Caring about art and caring about the usability of your work/tool/software are 2 different things.

I guess it will depend on how your team is structured and the overall degree completeness of the technology your content creation team is using (ie: the amount of new tools to implement for the artists to do their job).
However I still strongly believe the people designing the UI of new tools should understand what is the work-flow they will implement their tool into. Otherwise you just take a risk of getting out a product that may most definitely technically do what it is supposed to do, but in a way that’s not really useful to the user of that tool.
The key is having the tech artists/programmers and the users communicate all along the creation of the tools so work-flow concerns are raised long before the tool is finished and hopefully addressed before it’s too late and jeopardize the structure of the underlying tech.

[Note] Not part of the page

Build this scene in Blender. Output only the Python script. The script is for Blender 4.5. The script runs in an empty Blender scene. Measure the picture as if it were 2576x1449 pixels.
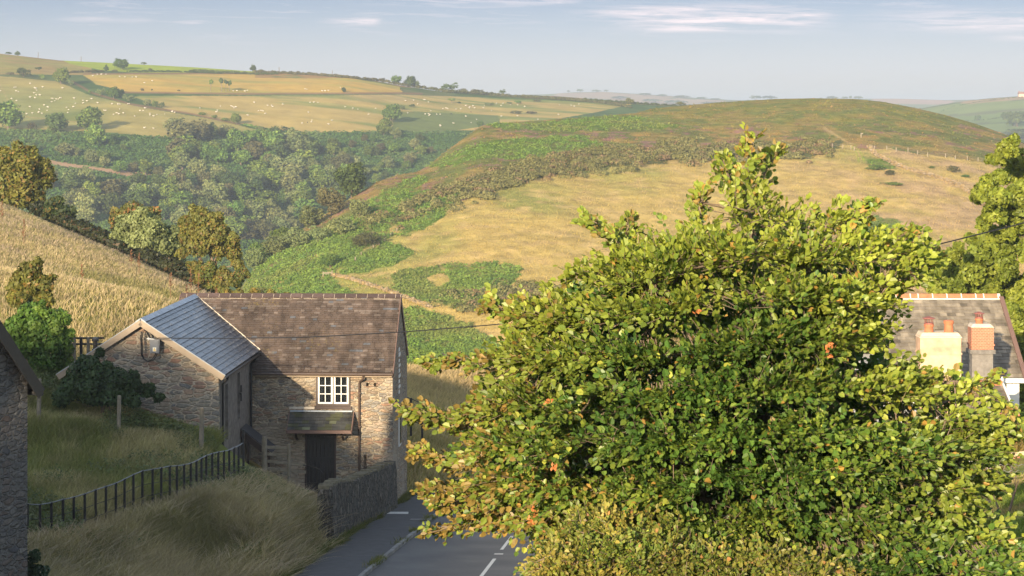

It really depends on the company and how your team is structured.
As a TA I definitely found myself modeling and animating in a lot of cases, even if it was just for proof of concept it still had to stand up in quality.

Think it goes without saying that at the very least you need to know first hand how and why your tools will be used in the production process. I see many good tools being delivered to the floor that are missing some basic functionality, thus making sure no one uses the otherwise feature full powerful tool.